Galeri ini menentang pandangan tentang pemisahan antara ‘keahlian’ dan ‘pekerjaan’. Ketimbang hanya mengaiteratkan ‘keahlian’ dengan sains dan ilmuwan Barat, kami menyoroti berbagai jenis kecakapan dan pekerjaan yang memungkinkan kegiatan konservasi dapat dilaksanakan. Oleh karenanya, di dalam galeri ini kami menyoroti pekerjaan penting di balik layar terkait pengumpulan dan analisis data ilmiah, mulai dari mengarahkan dan mengangkut peralatan penelitian melintasi medan yang sulit sampai dengan mendokumentasikan dan mengklasifikasikan spesimen-spesimen tanaman. Kami juga memaparkan bermacam jenis pekerjaan yang membutuhkan keterampilan khusus dan seringkali berisiko tinggi pada proses fasilitasi kegiatan konservasi. Mulai dari penggunaan berbagai jenis peralatan dan teknik dalam upaya ‘rescue’ atau penyelamatan dan pengangkutan orangutan, hingga memadamkan kebakaran hutan dan lahan yang secara berulang mengancam kesejahteraan manusia dan keberlangsungan hutan.
Kegiatan-kegiatan konservasi membutuhkan familiaritas berbasis wilayah, kecakapan fisik, pengalaman di lapangan, dan pengetahuan tradisional atau kearifan lokal, kesemuanya membentuk keahlian khusus yang esensial. Tuntutan seperti ini mengaburkan garis antara ‘keahlian’ dan ‘pekerjaan’ serta hirarki otoritas dan pengambilan keputusan yang sering diasumsikan sebagai unsur-unsur pembangun konservasi. Hal ini mengingatkan kita bahwa para ilmuwan bukanlah satu-satunya ‘pakar’ yang diperhitungkan dalam interaksi konservasi, juga mengajak kita untuk mempertimbangkan bagaimana kemudian keahlian dapat digambarkan dan dievaluasi.

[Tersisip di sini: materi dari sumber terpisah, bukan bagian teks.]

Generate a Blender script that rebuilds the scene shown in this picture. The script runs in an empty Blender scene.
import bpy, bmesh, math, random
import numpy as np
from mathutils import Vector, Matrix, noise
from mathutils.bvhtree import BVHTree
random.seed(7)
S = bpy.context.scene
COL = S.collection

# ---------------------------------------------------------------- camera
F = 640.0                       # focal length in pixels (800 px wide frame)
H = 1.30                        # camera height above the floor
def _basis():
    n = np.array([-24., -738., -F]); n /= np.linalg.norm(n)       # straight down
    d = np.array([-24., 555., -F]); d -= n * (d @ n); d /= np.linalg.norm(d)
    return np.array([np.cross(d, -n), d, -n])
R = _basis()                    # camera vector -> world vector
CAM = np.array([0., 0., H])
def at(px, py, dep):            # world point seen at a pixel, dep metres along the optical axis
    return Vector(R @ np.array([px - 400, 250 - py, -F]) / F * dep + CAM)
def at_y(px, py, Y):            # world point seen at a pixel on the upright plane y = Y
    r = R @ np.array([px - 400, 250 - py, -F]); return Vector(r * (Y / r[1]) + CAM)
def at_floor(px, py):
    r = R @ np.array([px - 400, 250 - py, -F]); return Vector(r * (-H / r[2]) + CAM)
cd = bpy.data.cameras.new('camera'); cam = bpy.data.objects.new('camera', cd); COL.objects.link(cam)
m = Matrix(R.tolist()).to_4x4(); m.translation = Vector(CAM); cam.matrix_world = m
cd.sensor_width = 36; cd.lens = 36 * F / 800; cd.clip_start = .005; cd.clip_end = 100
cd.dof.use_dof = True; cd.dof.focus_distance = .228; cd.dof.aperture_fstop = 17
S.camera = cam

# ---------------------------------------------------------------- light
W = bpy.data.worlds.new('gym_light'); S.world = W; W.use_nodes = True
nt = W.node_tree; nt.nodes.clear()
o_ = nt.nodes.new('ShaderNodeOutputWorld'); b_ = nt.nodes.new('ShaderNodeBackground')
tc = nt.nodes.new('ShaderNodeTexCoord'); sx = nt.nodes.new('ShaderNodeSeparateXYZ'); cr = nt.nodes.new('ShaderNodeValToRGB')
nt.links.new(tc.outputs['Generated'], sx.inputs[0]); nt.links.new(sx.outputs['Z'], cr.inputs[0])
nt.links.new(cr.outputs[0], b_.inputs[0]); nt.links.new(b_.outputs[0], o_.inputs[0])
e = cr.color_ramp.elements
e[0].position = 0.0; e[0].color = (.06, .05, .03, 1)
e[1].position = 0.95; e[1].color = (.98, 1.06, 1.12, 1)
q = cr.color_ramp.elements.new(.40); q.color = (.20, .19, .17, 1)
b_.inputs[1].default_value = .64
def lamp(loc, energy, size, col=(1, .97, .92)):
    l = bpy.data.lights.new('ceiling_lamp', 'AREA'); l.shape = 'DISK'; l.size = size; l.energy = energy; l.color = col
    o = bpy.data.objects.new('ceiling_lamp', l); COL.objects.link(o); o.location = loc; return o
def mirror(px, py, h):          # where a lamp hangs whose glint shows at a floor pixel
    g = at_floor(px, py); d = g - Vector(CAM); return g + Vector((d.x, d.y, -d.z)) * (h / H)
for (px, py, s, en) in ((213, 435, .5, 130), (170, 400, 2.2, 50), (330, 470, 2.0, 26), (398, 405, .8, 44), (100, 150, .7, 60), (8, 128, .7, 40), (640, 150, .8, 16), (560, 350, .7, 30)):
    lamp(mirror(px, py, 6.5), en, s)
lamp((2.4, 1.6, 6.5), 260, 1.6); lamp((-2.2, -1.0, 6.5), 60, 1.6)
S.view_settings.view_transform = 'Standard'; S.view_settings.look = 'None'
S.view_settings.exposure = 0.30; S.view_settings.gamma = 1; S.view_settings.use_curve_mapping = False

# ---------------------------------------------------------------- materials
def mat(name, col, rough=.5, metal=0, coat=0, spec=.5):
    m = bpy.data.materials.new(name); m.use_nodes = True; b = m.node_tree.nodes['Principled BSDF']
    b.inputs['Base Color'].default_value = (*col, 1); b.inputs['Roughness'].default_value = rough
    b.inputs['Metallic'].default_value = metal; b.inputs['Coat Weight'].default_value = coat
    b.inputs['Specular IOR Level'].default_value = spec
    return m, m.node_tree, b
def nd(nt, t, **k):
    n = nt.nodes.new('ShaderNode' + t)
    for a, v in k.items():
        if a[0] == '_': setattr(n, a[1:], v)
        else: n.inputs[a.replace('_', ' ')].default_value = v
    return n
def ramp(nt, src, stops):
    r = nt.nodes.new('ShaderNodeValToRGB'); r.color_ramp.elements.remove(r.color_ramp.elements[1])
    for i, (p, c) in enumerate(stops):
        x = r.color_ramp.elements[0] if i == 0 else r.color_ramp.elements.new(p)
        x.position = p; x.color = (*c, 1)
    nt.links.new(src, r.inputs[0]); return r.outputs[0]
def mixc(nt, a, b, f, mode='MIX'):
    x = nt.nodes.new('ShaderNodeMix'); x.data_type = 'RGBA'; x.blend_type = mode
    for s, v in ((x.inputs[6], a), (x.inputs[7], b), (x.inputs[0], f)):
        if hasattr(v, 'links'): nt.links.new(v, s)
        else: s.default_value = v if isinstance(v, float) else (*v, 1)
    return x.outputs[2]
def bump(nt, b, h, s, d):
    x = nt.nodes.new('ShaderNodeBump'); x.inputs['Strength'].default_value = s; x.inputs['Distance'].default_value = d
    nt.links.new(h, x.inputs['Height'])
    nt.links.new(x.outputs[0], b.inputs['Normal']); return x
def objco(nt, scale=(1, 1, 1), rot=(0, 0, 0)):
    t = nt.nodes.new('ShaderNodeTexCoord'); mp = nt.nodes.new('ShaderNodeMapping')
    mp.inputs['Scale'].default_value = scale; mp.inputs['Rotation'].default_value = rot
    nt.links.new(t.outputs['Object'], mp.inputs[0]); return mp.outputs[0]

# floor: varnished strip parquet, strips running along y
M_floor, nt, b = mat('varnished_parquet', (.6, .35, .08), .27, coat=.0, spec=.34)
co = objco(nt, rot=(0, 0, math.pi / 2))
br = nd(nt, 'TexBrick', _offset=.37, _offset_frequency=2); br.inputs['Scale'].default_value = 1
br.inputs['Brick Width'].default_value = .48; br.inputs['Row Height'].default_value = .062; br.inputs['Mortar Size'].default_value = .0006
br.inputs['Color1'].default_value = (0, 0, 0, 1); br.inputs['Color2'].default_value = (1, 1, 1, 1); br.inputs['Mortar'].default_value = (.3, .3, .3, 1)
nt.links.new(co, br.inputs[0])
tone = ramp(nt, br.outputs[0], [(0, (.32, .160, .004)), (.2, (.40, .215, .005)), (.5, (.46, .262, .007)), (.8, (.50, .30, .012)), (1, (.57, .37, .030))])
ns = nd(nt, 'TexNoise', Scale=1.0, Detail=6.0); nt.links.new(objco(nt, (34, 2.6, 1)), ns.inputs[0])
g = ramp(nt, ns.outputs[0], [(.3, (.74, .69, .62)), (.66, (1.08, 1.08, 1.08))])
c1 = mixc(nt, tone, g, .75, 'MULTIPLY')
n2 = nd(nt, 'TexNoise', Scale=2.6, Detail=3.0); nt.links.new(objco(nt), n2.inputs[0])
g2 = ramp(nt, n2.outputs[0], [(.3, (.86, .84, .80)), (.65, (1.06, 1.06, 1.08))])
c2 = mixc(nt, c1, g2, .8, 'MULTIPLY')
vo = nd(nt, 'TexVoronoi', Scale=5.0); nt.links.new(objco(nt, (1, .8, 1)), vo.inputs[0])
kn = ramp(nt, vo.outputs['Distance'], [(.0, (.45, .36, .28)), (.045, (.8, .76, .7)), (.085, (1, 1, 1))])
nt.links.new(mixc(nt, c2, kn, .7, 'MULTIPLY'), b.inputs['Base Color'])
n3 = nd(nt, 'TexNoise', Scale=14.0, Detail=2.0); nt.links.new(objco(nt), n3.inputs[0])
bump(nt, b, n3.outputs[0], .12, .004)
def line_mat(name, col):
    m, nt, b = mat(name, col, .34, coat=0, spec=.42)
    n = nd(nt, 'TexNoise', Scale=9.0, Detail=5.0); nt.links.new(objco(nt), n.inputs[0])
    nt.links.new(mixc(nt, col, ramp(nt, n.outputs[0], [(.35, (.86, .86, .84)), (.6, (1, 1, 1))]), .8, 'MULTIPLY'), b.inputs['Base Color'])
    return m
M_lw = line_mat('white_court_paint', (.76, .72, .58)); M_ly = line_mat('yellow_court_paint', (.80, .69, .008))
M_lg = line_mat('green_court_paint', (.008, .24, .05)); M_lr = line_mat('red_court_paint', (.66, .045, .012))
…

Gambar-gambar pada galeri ini mengungkapkan bagaimana staf lokal dan anggota masyarakat dapat secara aktif membentuk pengetahuan dan strategi-strategi konservasi meskipun peran dan andil mereka hampir tidak pernah tampak atau diberitakan di dalam liputan internasional tentang konservasi orangutan. Dalam menjalankan tugas konservasi, staf lokal dan anggota masyarakat tidak putus-putusnya dihadapkan dengan pekerjaan kritis yang sangat rumit di mana pengorbanan ini sering tidak begitu dihargai. Mereka berperan dalam menerjemahkan bahasa antara dunia sosio-budaya yang berbeda, relasi kuasa serta rezim keahlian dan pengetahuan: katakanlah antara pengetahuan ekologi tradisional dan taksonomi ilmiah, atau antara kekhawatiran masyarakat lokal terkait akses serta pemanfaatan lahan, dan prioritas dalam pengelolaan kawasan konservasi. Dalam proses penerjemahannya, mencuat telaah tentang adanya friksi ‘tidy concepts [and protocols] meet with messy lives’ atau, konsep dan protokol yang rapi bertemu dengan kehidupan riil yang tak beraturan, sehingga berdampak signifikan terhadap proses konservasi orangutan di lapangan. Ketika konsep dan protokol tersebut diterjemahkan, pengetahuan dan model keahlian baru seperti apakah yang akan tercipta? Apakah kemudian bakal ada pengetahuan dan konsep yang hilang atau tertransformasi tanpa sengaja di dalam proses penerjemahannya? Pertanyaan menantang selanjutnya ialah bagaimana keterlibatan individu-individu dalam menerjemahkan konsep dan protokol konservasi orangutan dapat mengganggu kestabilan hierarki dan praktik konservasi tradisional? Serta, bagaimana mereka dapat memfasilitasi model konservasi yang berbasis kepentingan dan pengetahuan masyarakat lokal?